In 2014, Australia’s Federal Court fined Coles Supermarkets $2.5 million for improperly advertising bread as “Baked Fresh” and “Freshly Baked”. The court found Coles’ use of “fresh” to describe its par-baked bread (bread that is previously baked, then frozen, and re-heated in the store before being sold) to be in violation of multiple sections of Australian Consumer Law. Judgment at 37. In the judge’s view:

to use the words ‘freshly baked’, and especially ‘baked fresh’, in the context of the in-store bakeries displayed in the evidence, connotes that there has been baking of fresh dough. In these circumstances, I consider the use of those words on the packaging and signage when the baking process has been of par-baked frozen product to be misleading or deceptive, likely to mislead or deceive, and liable to mislead the public. What is sought to be conveyed is a fresh baking process, not a baking process of par-baked frozen product.
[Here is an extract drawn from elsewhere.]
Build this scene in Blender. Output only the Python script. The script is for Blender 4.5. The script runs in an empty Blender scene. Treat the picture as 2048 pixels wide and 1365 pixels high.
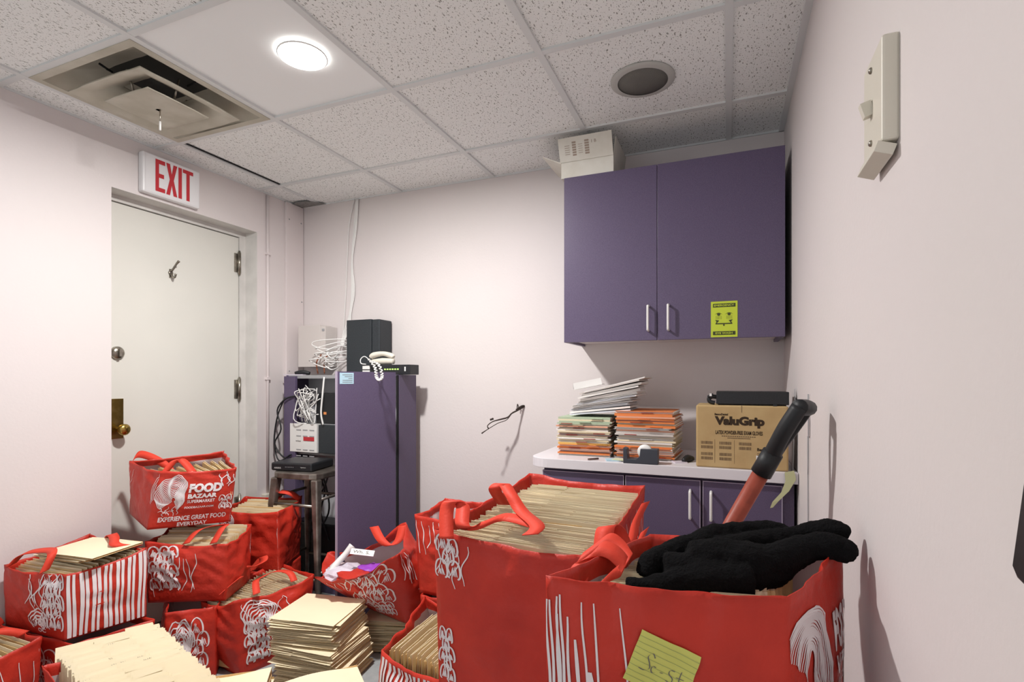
import bpy, bmesh, math, random
from mathutils import Vector, Matrix, Euler, noise
random.seed(7)
C = bpy.context.scene.collection
SC = bpy.context.scene
PI = math.pi
# ------------------------------------------------------------------ camera
EYE = 1.245
YAW = math.radians(22.317)
cam_d = bpy.data.cameras.new('camera'); cam = bpy.data.objects.new('camera', cam_d); C.objects.link(cam)
cam_d.sensor_width = 36; cam_d.lens = 36*1050/2048; cam_d.clip_start = .02
cam_d.shift_y = (760-682.5)/2048
cam.location = (0, 0, EYE); cam.rotation_euler = (PI/2, 0, YAW)
SC.camera = cam
# ------------------------------------------------------------------ light and exposure
SC.view_settings.view_transform = 'Standard'; SC.view_settings.look = 'None'
SC.view_settings.gamma = 1; SC.view_settings.use_curve_mapping = False
SC.view_settings.exposure = -.17
w = bpy.data.worlds.new('world'); SC.world = w; w.use_nodes = True
w.node_tree.nodes['Background'].inputs[0].default_value = (.95, .985, 1, 1)
w.node_tree.nodes['Background'].inputs[1].default_value = 1.02
def lamp(name, loc, r, power, col=(1, .98, .96)):
    d = bpy.data.lights.new(name, 'AREA'); d.shape = 'DISK'; d.size = 2*r; d.energy = power; d.color = col
    o = bpy.data.objects.new(name, d); C.objects.link(o); o.location = loc
    return o
lamp('downlight_lamp', (-1.367, 1.412, 2.352), .06, 52)
lamp('rear_fill_lamp', (-1.1, -1.0, 2.352), .12, 8)  # unseen lamp behind the camera, added as fill light

# ------------------------------------------------------------------ helpers
def at(u, v, t):
    """a point seen at (u, v) of the 2048 px frame, t metres in front of the lens"""
    a = (u-1024)/1050
    return Vector(((a*math.cos(YAW)-math.sin(YAW))*t, (a*math.sin(YAW)+math.cos(YAW))*t, EYE+(760-v)/1050*t))

def atz(u, v, z):
    return at(u, v, (EYE-z)/((v-760)/1050))

def mat(name, col, rough=.6, spec=.3, metal=0, bump=0, bscale=60, vary=0, vscale=4, col2=None, trans=0):
    m = bpy.data.materials.new(name); m.use_nodes = True
    nt = m.node_tree; b = nt.nodes['Principled BSDF']
    b.inputs['Base Color'].default_value = (*col, 1); b.inputs['Roughness'].default_value = rough
    b.inputs['Specular IOR Level'].default_value = spec; b.inputs['Metallic'].default_value = metal
    if trans: b.inputs['Transmission Weight'].default_value = trans
    tc = nt.nodes.new('ShaderNodeTexCoord')
    if vary or col2:
        n = nt.nodes.new('ShaderNodeTexNoise'); n.inputs['Scale'].default_value = vscale; n.inputs['Detail'].default_value = 3
        r = nt.nodes.new('ShaderNodeValToRGB')
        c2 = col2 or tuple(c*(1-vary) for c in col)
        r.color_ramp.elements[0].color = (*c2, 1); r.color_ramp.elements[0].position = .35
        r.color_ramp.elements[1].color = (*col, 1); r.color_ramp.elements[1].position = .65
        nt.links.new(tc.outputs['Object'], n.inputs['Vector'])
        nt.links.new(n.outputs['Fac'], r.inputs[0]); nt.links.new(r.outputs[0], b.inputs['Base Color'])
    if bump:
        n = nt.nodes.new('ShaderNodeTexNoise'); n.inputs['Scale'].default_value = bscale; n.inputs['Detail'].default_value = 4
        bp = nt.nodes.new('ShaderNodeBump'); bp.inputs['Strength'].default_value = bump; bp.inputs['Distance'].default_value = .004
        nt.links.new(tc.outputs['Object'], n.inputs['Vector'])
        nt.links.new(n.outputs['Fac'], bp.inputs['Height']); nt.links.new(bp.outputs[0], b.inputs['Normal'])
    return m

def emis(name, col, s):
    m = bpy.data.materials.new(name); m.use_nodes = True
    b = m.node_tree.nodes['Principled BSDF']
    b.inputs['Emission Color'].default_value = (*col, 1); b.inputs['Emission Strength'].default_value = s
    b.inputs['Base Color'].default_value = (*col, 1)
    return m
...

Judgment at 35. The Federal Court of Australia’s rationale and lesson is fairly straightforward: don’t parse, as Coles did, when using the term “Fresh” – if a store in Australia describes something as “freshly baked”, the product must be fully baked, that day, in the store.

Mladenov et al v. Wegmans Food Markets Inc.
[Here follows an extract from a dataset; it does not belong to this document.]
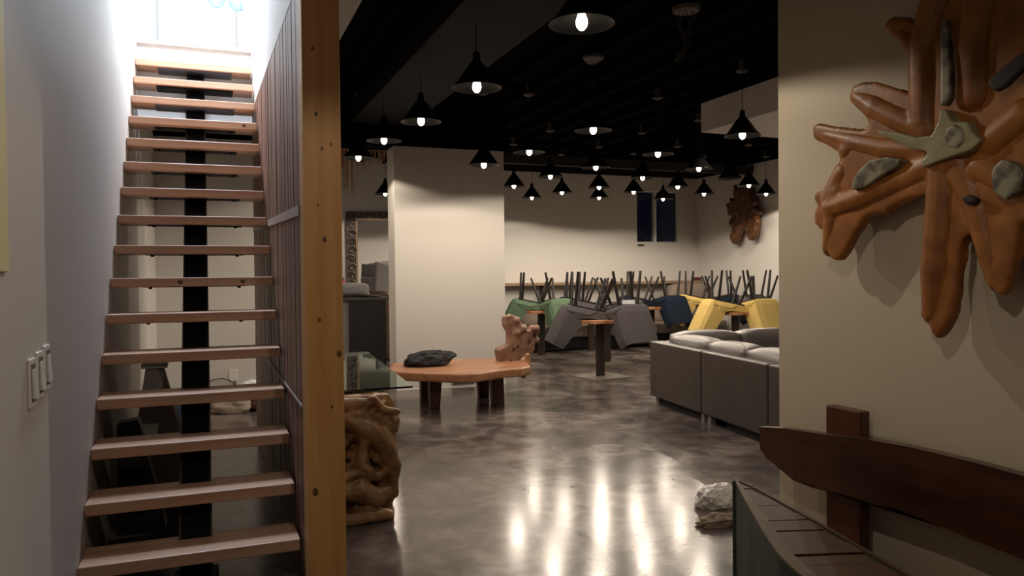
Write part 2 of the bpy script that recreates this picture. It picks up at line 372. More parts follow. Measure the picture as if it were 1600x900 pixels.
# dark knots in the ninth tread from the top
def knots(i, xs):
    for px in xs:
        z = RISE*(i+1); yf = Y0+RUN*i; bm = bmesh.new(); ball(bm, (0, 0, 0), .012, 2, (1.3, .15, 1)); P = onY(px, 300, yf)
        o = link('tread_knot', bm, M['knotdark'], st); o.location = Vector((P.x, yf-.0005, z-.028)) - st.location
knots(6, (279, 377)); knots(12, (383,))
# stringer : wide flange beam following the pitch
def ln(y): return RISE*(1+(y-Y0-.13)/RUN) - .070
bm = bmesh.new(); ya, yb = 3.86, 7.46
def slab(x0, x1, d0, d1):
    hexa(bm, [(x0, ya, max(ln(ya)-d1, 0)), (x1, ya, max(ln(ya)-d1, 0)), (x1, yb, ln(yb)-d1), (x0, yb, ln(yb)-d1),
              (x0, ya, ln(ya)-d0), (x1, ya, ln(ya)-d0), (x1, yb, ln(yb)-d0), (x0, yb, ln(yb)-d0)])
slab(-.073-.066, -.073+.066, .0, .30)
local(link('stringer', bm, M['steel'], st, (-.073, 3.9, 0)), st)
for s in (-1, 1):
    bm = bmesh.new(); xx = -.073+s*.070; slab(xx-.004, xx+.004, -.004, .30)
    local(link('stringer_edge', bm, M['steeledge'], st, (xx, 3.9, 0)), st)
bm = bmesh.new(); box(bm, -.073-.10, -.073+.10, 3.75, 4.10, 0, .012); box(bm, -.073-.066, -.073+.066, 3.80, 4.05, .012, .10)
local(link('stringer_foot', bm, M['steel'], st, (-.073, 3.9, 0)), st)

# upstairs lamp with three glass bowls
ul = thing('glass_pendant', 'pale blue glass chandelier of scalloped bowls at the top of the stairwell', 'chandelier', (.36-.0, 9.0, 4.45))
ul.location = (.345, 9.0, 4.39)
bm = bmesh.new(); tube(bm, [(0, 0, .25), (0, 0, 1.72)], .01); tube(bm, [(-.2, 0, .25), (.0, 0, .25), (.2, 0, .25)], .012); lathe(bm, [(0, 1.69), (.07, 1.69), (.07, 1.72), (0, 1.72)], 20)
link('chandelier_frame', bm, M['trimwhite'], ul)
for sx in (-.21, 0, .21):
    bm = bmesh.new(); lathe(bm, [(.02, 0), (.06, .015), (.085, .07), (.09, .15), (.083, .15), (.078, .07), (.055, .022), (.0, .008)], 24)
    bmesh.ops.translate(bm, vec=(sx, 0, -.02+abs(sx)*.05), verts=bm.verts)
    link('glass_bowl', bm, M['cleanglass'], ul, smooth=True)
    bm = bmesh.new(); ball(bm, (sx, 0, .10), .03, 2); tube(bm, [(sx, 0, .12), (sx, 0, .25)], .007)
    link('bulb', bm, mat('upstairs_bulb', (1, 1, 1), emit=((.8, .9, 1), 6)) if 'upstairs_bulb' not in MATS else MATS['upstairs_bulb'], ul)

# ================================================================== PENDANT LAMPS
def pendant(label, loc, lit=True, ztop=3.52, src=None, pale=False, off=(0, 0)):
    t = thing('pendant_lamp', label, 'lamp', loc, 0, 'black cone pendant lamps hanging from the ceiling')
    cord_l = ztop - loc[2]
    bm = bmesh.new()
    lathe(bm, [(.0, .265), (.022, .262), (.028, .235), (.030, .20), (.040, .185), (.060, .165), (.085, .13), (.115, .085), (.150, .035), (.185, .002),
               (.186, -.004), (.183, -.004), (.147, .028), (.112, .078), (.082, .122), (.056, .155), (.0, .16)], 32)
    sh = link('lamp_shade', bm, M['shade'], t, smooth=True)
    sh.data.materials.append(M['shadein'])
    for p in sh.data.polygons:
        if p.normal.z < -.1 and p.center.z < .16: p.material_index = 1
    bm = bmesh.new()
    lathe(bm, [(0, -.040), (.014, -.036), (.028, -.020), (.034, .0), (.032, .024), (.022, .052), (.015, .073), (0, .078)], 12)
    link('bulb', bm, M['glow'] if lit else M['bulboff'], t, smooth=True)
    if lit:
        l = bpy.data.lights.new('pendant_light', 'SPOT'); l.energy = LAMP_W; l.color = BULB_COL; l.spot_size = radians(156); l.spot_blend = .16; l.shadow_soft_size = .02
        lo = bpy.data.objects.new('pendant_light', l); COL.objects.link(lo); lo.parent = t; lo.location = (0, 0, -.062)
    bm = bmesh.new(); lathe(bm, [(0, .072), (.018, .072), (.018, .155), (0, .155)], 12); link('socket', bm, M['shade'], t)
    bm = bmesh.new(); tube(bm, [(0, 0, .26), (0, 0, cord_l-.02)], .0035, 6); link('cord', bm, M['cord'], t)
    bm = bmesh.new(); R = .11 if pale else .062
    lathe(bm, [(0, cord_l-.028), (R*.55, cord_l-.026), (R, cord_l-.012), (R, cord_l), (.03, cord_l), (.03, cord_l+ZC-ztop+.004), (0, cord_l+ZC-ztop+.004)], 24)
    link('ceiling_canopy', bm, M['canopylight' if pale else 'canopy'], t)
    return t
LAMPS = [(909, 37, 3.88, 'pendant lamp nearest the camera, largest and highest in the photo'),
 (745, 137, 5.42, 'second pendant lamp of the leftmost row, counted from the camera'),
 (658, 190, 6.85, 'third pendant lamp of the leftmost row, seen above the column\'s left part'),
 (600, 220, 8.05, 'fourth pendant lamp of the leftmost row, level with the column top'),
 (560, 247, 9.15, 'leftmost pendant lamp, its cone dark against the hanging sticks'),
 (927, 204, 6.71, 'nearest pendant lamp of the second row, right below the nearest lamp'),
 (827, 238, 8.18, 'pendant lamp just right of the column top, second of its row'),
 (756, 258, 8.3, 'pendant lamp with its cone dark against the upper part of the column'),
 (1160, 212, 6.50, 'pendant lamp in front of the white bulkhead, its cord in full view'),
 (1028, 241, 7.84, 'pendant lamp high between the bulkhead and the middle row, above the window'),
 (931, 262, 9.10, 'middle pendant lamp in front of the dark beams, topmost of three in a line'),
 (860, 276, 10.15, 'pendant lamp whose cone overlaps the dark beam left of the middle'),
 (803, 291, 11.4, 'pendant lamp nearest the column\'s right edge, against the far wall'),
 (1092, 264, 8.80, 'pendant lamp above and right of the window, under the beam end'),
 (1004, 278, 9.87, 'pendant lamp overlapping the beam just above the window\'s left pane'),
 (936, 293, 11.2, 'middle pendant lamp of the three in a vertical line before the far wall'),
 (878, 301, 12.1, 'pendant lamp low before the far wall between column and middle line'),
 (831, 309, 13.05, 'farthest small pendant lamp right of the column, the lower of two'),
 (1140, 279, 9.55, 'unlit pendant lamp with a dark bulb left above the far root carving'),
 (1059, 292, 10.73, 'pendant lamp in front of the window\'s right pane, the upper one'),
 (990, 300, 11.65, 'pendant lamp just left of the window on the far wall'),
 (936, 309, 12.6, 'lowest pendant lamp of the three in a vertical line before the far wall'),
 (1170, 290, 10.25, 'pendant lamp in front of the far root carving'),
 (1100, 303, 11.55, 'pendant lamp between the window and the far root carving'),
 (1036, 311, 12.5, 'small pendant lamp low in front of the window\'s right pane'),
 (1197, 303, 11.2, 'rightmost small pendant lamp beside the entrance wall edge'),
 (602, 303, 13.0, 'small pendant lamp above the ornate mirror, left of the column')]
for (px, py, Y, lab) in LAMPS:
    P = onY(px, py, Y); pendant(lab, P, lit=(px, py) != (1140, 279), pale=(px == 658))
P = onY(1177, 205, 8.05); P.z = max(P.z, 2.7)
pendant('pendant lamp half hidden behind the one before the white bulkhead', P, ztop=3.52)
for (x, y, zt, lab) in ((.56, 1.25, 3.0, 'pendant lamp hanging just in front of and above the viewpoint'), (2.9, 11.5, 3.52, 'pendant lamp hidden behind the wide column')):  # the one behind the column is added to light what the mirror reflects
    pendant(lab, (x, y, 2.85), ztop=zt)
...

In 2015, similar claims were alleged against stores in New Jersey. Three class action lawsuits filed in a New Jersey federal district court accused Whole Foods Market Group Inc., and two other grocery chains of falsely advertising their bread as “freshly baked” when it was actually baked at another location. As in the Coles lawsuit, the complaint alleged that bread cannot be advertised as “freshly baked” when it is only “par-baked” and/or partially baked on the supermarket premises.
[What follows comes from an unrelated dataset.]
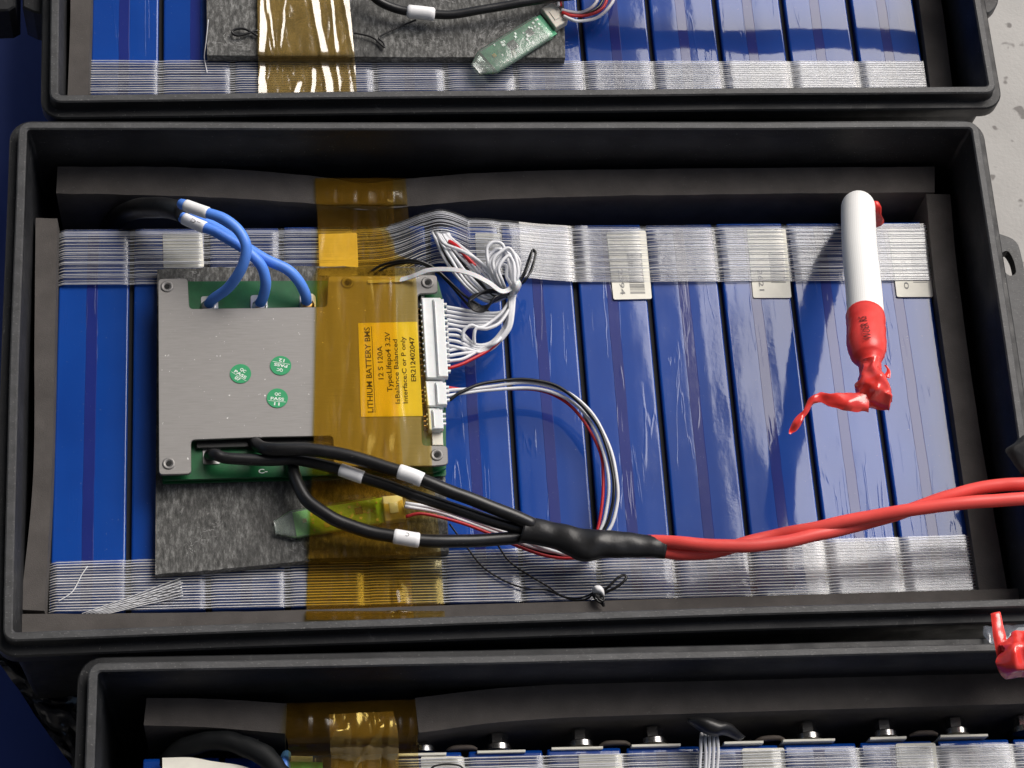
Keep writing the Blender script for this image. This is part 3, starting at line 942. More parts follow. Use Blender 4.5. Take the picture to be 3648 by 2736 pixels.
# white connectors
def connector(x0, x1, y0, y1, z1, n, parent, m, sl_=.06):
    def q(a, b, c, d):
        return [(a + (b - 1043) * 0 + sl_ * (b - y0), b), (c + sl_ * (b - y0), b), (c + sl_ * (d - y0), d), (a + sl_ * (d - y0), d)]
    o = prism("connector", q(x0, y0, x1, y1), z1, ZPCB, m, parent, r=.0006, ch=.0004)
    prism("socket_wall", q(x0 + 3, y0 + 3, x0 + 9, y1 - 3), z1 + .0008, z1 - .0005, m, o, ch=.0002)
    prism("plug_body", q(x1 - 28, y0 + 5, x1 + 10, y1 - 5), z1 + .0013, z1 - .003, m, o, ch=.0004)
    prism("plug_ridge", q(x1 - 24, y0 + 12, x1 - 20, y1 - 12), z1 + .0019, z1 + .0008, m, o, ch=.0002)
    g, t_ = [], []
    for k in range(n):
        y = y0 + 14 + (y1 - y0 - 28) * (k + .5) / n
        s = sl_ * (y - y0)
        g.append(prism_geo(ccw([W(a + s, b, z1).to_2d() for a, b in ((x0 - 13, y - 1.6), (x0 + 1, y - 1.6), (x0 + 1, y + 1.6), (x0 - 13, y + 1.6))]), ZPCB + .003, ZPCB + .001))
        t_.append(prism_geo(ccw([W(a + s, b, z1).to_2d() for a, b in ((x1 + 6, y - 3), (x1 + 20, y - 3), (x1 + 20, y + 3), (x1 + 6, y + 3))]), z1 + .0006, z1 - .002))
        t_.append(prism_geo(ccw([W(a + s, b, z1).to_2d() for a, b in ((x0 - 4, y - 2.5), (x0 + 1, y - 2.5), (x0 + 1, y + 2.5), (x0 - 4, y + 2.5))]), z1 - .0003, z1 - .002))
    V, F, _ = join(g); mesh("pins", V, F, MT['brass'], o, smooth=False)['kind'] = 'stuff'
    V, F, _ = join(t_); mesh("plug_teeth", V, F, m, o, smooth=False)['kind'] = 'stuff'
    return o
connector(1500, 1570, 1060, 1346, -.0195, 13, bms, MT['white'])['label'] = "long white many-pin connector"
prism("pin_shadow_strip", [(1488, 1056), (1502, 1056), (1530, 1534), (1513, 1534)], ZPCB + .0009, ZPCB, MT['chip'], bms)
connector(1514, 1578, 1357, 1446, -.0212, 4, bms, MT['white'])['label'] = "middle white connector with four wires"
connector(1522, 1566, 1453, 1532, -.0228, 3, bms, MT['white'])['label'] = "short empty white connector"

# yellow type label
lb = prism("type_label", [(1276, 1151), (1486, 1146), (1506, 1482), (1286, 1485)], ZP + .0004, ZP + .0001, MT['labelyellow'], bms, r=.0004)
lb['label'] = "yellow type label with black lettering"
zt0 = ZP + .00048
def zc5(x, y): return 1100 + x * .5425, 750 + y * .5425
for body_, x, ya, yb, h in (("LITHIUM BATTERY BMS", 412, 1326, 766, 20), ("12 S 120A", 486, 1108, 890, 18), ("Type:Lifepo4 3.2V", 540, 1190, 797, 18),
                       ("IsBalance Balanced", 590, 1268, 845, 16), ("Interface:C or P only", 641, 1266, 828, 16), ("ER212402047", 698, 1122, 830, 17)):
    k = (ya - yb) * .045
    text(body_, zc5(x + k * .5, ya), zc5(x - k * .5, yb), h, zt0, MT['ink'], lb, bold=.016)
a_, b_ = zc5(434, 1328), zc5(410, 760)
prism("underline", [a_, (a_[0] + 2, a_[1]), (b_[0] + 2, b_[1]), b_], zt0, zt0 - .00005, MT['ink'], lb)

# QC stickers
for (x, y, an, num, d_) in ((857, 1332, 32, "07", "turned clockwise, left"), (1000, 1303, 190, "12", "upside down, far"), (988, 1419, 5, "11", "upright, near")):
    c = W(x, y, ZP); R = 37.5 / PM(c)
    V = [c + Vector((R * math.cos(2 * math.pi * k / 40), R * math.sin(2 * math.pi * k / 40), h)) for h in (.0001, .0004) for k in range(40)]
    F = [tuple(range(40, 80))] + [(k, (k + 1) % 40, 40 + (k + 1) % 40, 40 + k) for k in range(40)]
    st = mesh("inspection_sticker", V, F, MT['stickergreen'], bms, smooth=False)
    st['label'] = f"round green QC PASS sticker {num}"
    a = math.radians(an); ux_, uy_ = math.cos(a), math.sin(a)       # pixel axes
    def loc(u, v): return x + u * ux_ - v * uy_ * 1.0, y + u * uy_ + v * ux_ * .93
    z_ = ZP + .0005
    text("QC", loc(-11, -11), loc(11, -11), 11, z_, MT['inkwhite'], st, bold=.03)
    text("PASS", loc(-24, 7), loc(24, 7), 11, z_, MT['inkwhite'], st, bold=.03)
    text(num, loc(-10, 27), loc(10, 27), 12, z_, MT['inkwhite'], st, bold=.03)
    q_ = [loc(-31, 10.5), loc(31, 10.5), loc(31, 12.0), loc(-31, 12.0)]
    prism("printed_line", q_, z_, z_ - .00005, MT['inkwhite'], st)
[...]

The district court did not reach the merits of the claim, however, because it dismissed the case for vagueness. The plaintiffs failed to identify the specific products or advertisements at issue, when the advertisements were used, or how the individual plaintiffs were injured. The district court ruled that:

Plaintiffs, claiming to be health-conscious consumers, do not even allege that the relevant products lacked nutritional value or were somehow less nutritious due to their not being made from scratch in store. Plaintiffs’ apparent dissatisfaction in the bread and bakery products they purchased, without more, does not suffice.”

Order at 25. Still, the lawsuit is a cautionary tale. Although the grocery chains denied these claims and escaped the lawsuit (for now – the decision is being appealed), any allegation that they falsely advertised their “freshly baked bread” is something that should be avoided.

Suchanek et al v. Sturm Foods, Inc. et al

Finally, this case shows that misleading uses of “fresh” can be subtle, but no less actionable. The defendant is facing a class action for suggesting that its coffee pods contained “fresh” coffee, when they were actually made of instant coffee.

As stated in the Seventh Circuit’s 2014 ruling:

This case is about coffee. Not just any coffee—it is about the individual coffee pods that are used in the popular Keurig coffeemakers. The Keurig system solved a problem with which coffee drinkers had struggled for years: how to make individual portions of fresh-brewed coffee in a tidy, flavorful, easy, and relatively inexpensive way.”

Suchanek v. Sturm Foods, Inc., 764 F.3d 750, 750 (7th Cir. 2014). Sturm Foods, wanting entry into the K-Cup market, but without the K-Cup filter technology, introduced Grove Square Coffee in 2010. While the product looked like a K-cup, it did not have a filter on the inside.

Without a filter, Sturm could not use fresh coffee grounds, and instead used instant coffee in its pods. Sturm’s packaging, however, described the product as “naturally roasted soluble and microground Arabica coffee” – not simply as “instant” coffee. Id. at 753. The packaging further showed fresh beans on the front, and set forth a “Coffee Lover’s Bill of Rights” that included the right to a “fresh cup.” Id.

Plaintiff sued Sturm Foods in an Illinois federal district court in 2011 claiming that Sturm’s marketing violated state consumer protection statutes. In 2013, the district court dismissed the suit on summary judgment, ruling that the plaintiffs failed to show that every class member was harmed by Sturm’s alleged mislabeling or deception, because consumers might have bought the coffee due to its (relatively) low price, because it was a new product, or several other reasons.

In the 2014 ruling quoted above, the Seventh Circuit reversed and revived the case, finding that factual disputes about the packaging called for a trial rather than summary judgment, and remanded class certification to the district court.

In November 2015, the district court certified the case as a class action, ruling that whether or not the Grove Street Coffee packaging was likely to deceive a reasonable consumer, the commonality and typicality requirements for class action status were met because plaintiffs’ claimed that they would not have purchased Grove Square Coffee pods, or paid as much as they did, but for the misleading packaging. The district court also ruled that plaintiffs had alleged a viable damage theory, as there was “plenty of evidence in the record suggesting that consumers would not have purchased Grove Street Coffee but for its deceptive labeling that created and/or failed to correct the misimpression that it was premium, ground – not instant – coffee.”

As with the FDA regulations discussed on our prior post, the above cases do not offer a black and white definition of when using “fresh” is misleading or not. Forgive the bad pun, but any use of the term deserves a “fresh” look.